One reason for this openness could be Woodward's style. First, he's no "gotcha" journalist. He is not after scoops, or headlines, but is, he often insists, trying to present the facts and understand what happened.

"Journalistically speaking, he is not doing his job, which is to get the news out to his readers, instead of saving it up and charging $28 for it eight months later," says Fellings. "But on the other hand, I am sure it helps interviewees relax and confide in him."
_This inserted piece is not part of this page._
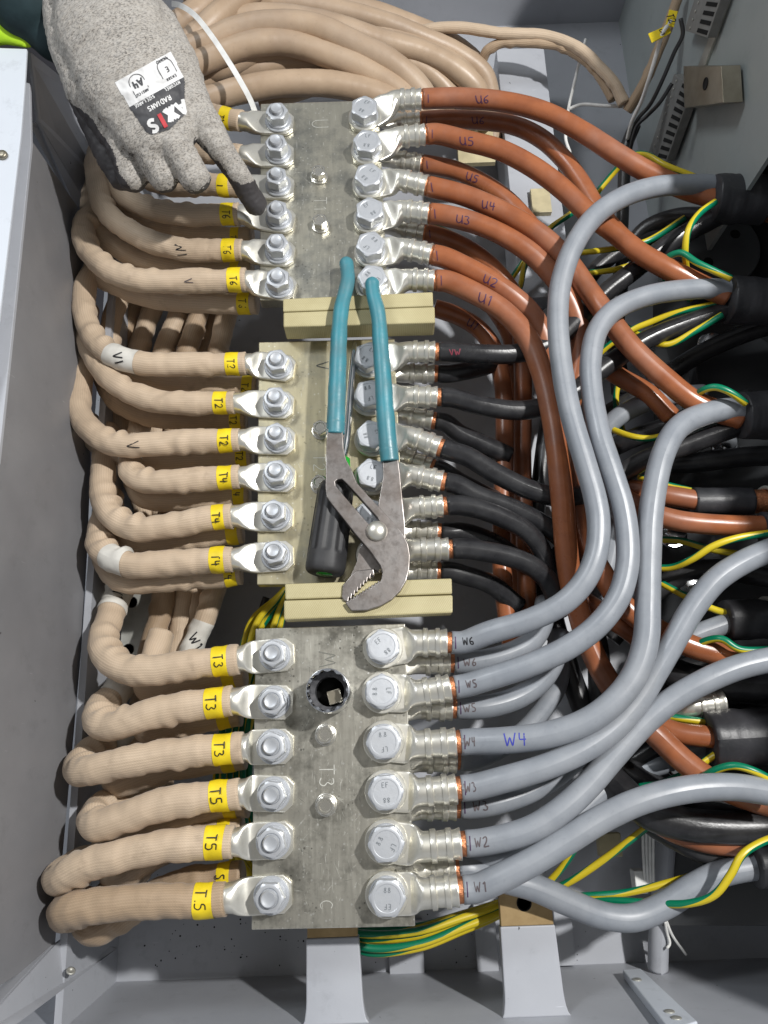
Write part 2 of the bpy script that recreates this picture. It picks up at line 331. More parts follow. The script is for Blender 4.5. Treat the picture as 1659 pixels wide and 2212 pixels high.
MAT = {
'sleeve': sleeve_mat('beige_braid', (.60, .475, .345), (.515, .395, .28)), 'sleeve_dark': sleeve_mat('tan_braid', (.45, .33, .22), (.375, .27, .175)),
'sleeve_rubber': plastic('beige_rubber', (.46, .34, .235), (.37, .265, .18), .40, 25, .2),
'brown': plastic('brown_pvc', (.33, .112, .046), (.265, .088, .038), .30), 'grey': plastic('grey_pvc', (.265, .285, .315), (.225, .245, .275), .36),
'black': plastic('black_pvc', (.016, .016, .018), (.03, .03, .032), .3, 80, .25, (.09, .09, .09)), 'shrink': plastic('black_heat_shrink', (.022, .023, .026), (.04, .04, .045), .45, 30, .3, (.1, .1, .1)),
'tin': metal('tinned_copper', (.80, .78, .72), (.62, .60, .53), .24, .92, 90, bstr=.3), 'lug_tin': metal('tinned_lug', (.86, .84, .77), (.70, .68, .60), .32, .82, 70, specks=.15, bstr=.16),
'plate_u': metal('tinned_bar', (.60, .575, .48), (.45, .43, .355), .27, .86, 40, (300, 25, 50), .35, stain=(24, (.24, .245, .23), .8)),
'plate_v': metal('tinned_bar_yellow_reflection', (.60, .54, .37), (.48, .43, .28), .29, .80, 40, (300, 30, 50), .35, stain=(24, (.34, .33, .27), .7)),  # yellow reflected from the cream laminate is put into the tin colour
'plate_w': metal('tinned_bar_scratched', (.74, .715, .63), (.52, .505, .44), .25, .9, 55, (420, 22, 50), .6, stain=(30, (.19, .185, .16), .8)),
'zinc': metal('zinc_plating', (.60, .62, .65), (.48, .50, .53), .42, .55, 180, bstr=.25), 'steel': metal('worn_steel', (.36, .34, .33), (.17, .145, .13), .38, .9, 45, specks=0, bstr=.5, stain=(120, (.10, .085, .075), .5)),
'chrome': metal('chrome', (.80, .81, .83), (.68, .69, .71), .14, 1.0, 40), 'copper': metal('copper_strands', (.72, .32, .17), (.52, .20, .09), .38, .9, 900, bstr=1.0),
'fr4': None, 'earth': earth_mat(), 'yellow': flat('yellow_tape', (.82, .62, .015), .5), 'ink': flat('black_ink', (.012, .012, .014), .5), 'ink_purple': flat('purple_ink', (.055, .018, .07), .5), 'ink_blue': flat('blue_ink', (.04, .05, .35), .5), 'ink_faint': flat('worn_ink', (.10, .08, .085), .6),
'ink_red': flat('faint_red_ink', (.20, .03, .05), .6), 'mark': flat('stamped_line', (.14, .14, .12), .6), 'bright_mark': flat('bright_line', (.85, .85, .78), .35, .6), 'mark_grey': flat('grey_stamped_line', (.20, .22, .24), .6),
'white_tape': flat('white_tape', (.62, .60, .55), .6), 'nylon': flat('white_nylon', (.78, .78, .76), .4),
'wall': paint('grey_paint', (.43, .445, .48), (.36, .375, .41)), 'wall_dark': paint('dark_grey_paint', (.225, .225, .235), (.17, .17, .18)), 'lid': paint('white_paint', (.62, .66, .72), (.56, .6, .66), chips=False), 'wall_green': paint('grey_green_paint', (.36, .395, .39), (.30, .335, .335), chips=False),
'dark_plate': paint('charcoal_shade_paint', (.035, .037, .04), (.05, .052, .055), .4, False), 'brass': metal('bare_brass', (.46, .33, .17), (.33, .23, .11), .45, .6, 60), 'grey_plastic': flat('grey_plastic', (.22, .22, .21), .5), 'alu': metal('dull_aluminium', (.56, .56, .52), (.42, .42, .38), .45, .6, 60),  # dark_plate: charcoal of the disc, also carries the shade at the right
'glove': glove_mat(), 'nitrile': plastic('dark_nitrile', (.04, .036, .038), (.052, .048, .05), .6, 60, .2), 'teal': plastic('teal_knit', (.006, .022, .027), (.012, .032, .038), .8, 90, .3), 'hivis': plastic('hi_vis_cloth', (.55, .85, .03), (.45, .75, .02), .8), 'skin': flat('skin', (.5, .3, .22), .5),
'teal_grip': plastic('teal_vinyl', (.04, .24, .30), (.07, .20, .235), .40, 40, .3, (.20, .19, .14)), 'black_grip': plastic('black_rubber', (.022, .022, .024), (.035, .035, .037), .5, 60, .2), 'label_white': flat('label_white', (.70, .70, .70), .6), 'label_dark': flat('label_dark', (.05, .05, .055), .6), 'label_red': flat('label_red', (.50, .03, .04), .6), 'hole': flat('shadow_black', (.004, .004, .004), .9),
'wood_tag': flat('pale_laminate', (.55, .48, .30), .5), 'nickel': metal('nickel_block', (.42, .38, .30), (.30, .27, .21), .33, .85, 40),
}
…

Also, those who know Woodward or have been interviewed by him talk of a "rock star quality" and a "power of seduction" that makes a person feel privileged to be interviewed by him at all. "You feel you can talk to him and say things to him that perhaps you would not say to anybody else - maybe to a priest in a confessional, maybe to your psychiatrist in the quiet of his study," Mr. Gergen told NPR.

And, the more people talk to him, the more others feel they would be missing out not to. Felling calls this "implicit muscle," and compares Woodward to Tony Soprano, the character on the popular TV show. He does not look frightening, says Felling, but he wields great power and everyone knows it.

Edward Luttwak of the Center for Strategic and International Studies calls it intimidation. "If you don't talk to him, you get slammed," he says. "If you talk, you get your perspective in." Mr. Luttwak recalls consulting to the CIA during the tenure of director William Casey, a key source for Woodward's book on the Iran-contra scandal of the Reagan years.

"Woodward did a whitewash in that book - everyone was guilty except Casey," Luttwak says. "In fact, Casey was guilty.... But because he talked to Woodward, he got his point of view in." Word about this sort of thing gets around fast, concludes Luttwak, and soon enough, in this town of power and perception, "everyone wants to talk to Woodward."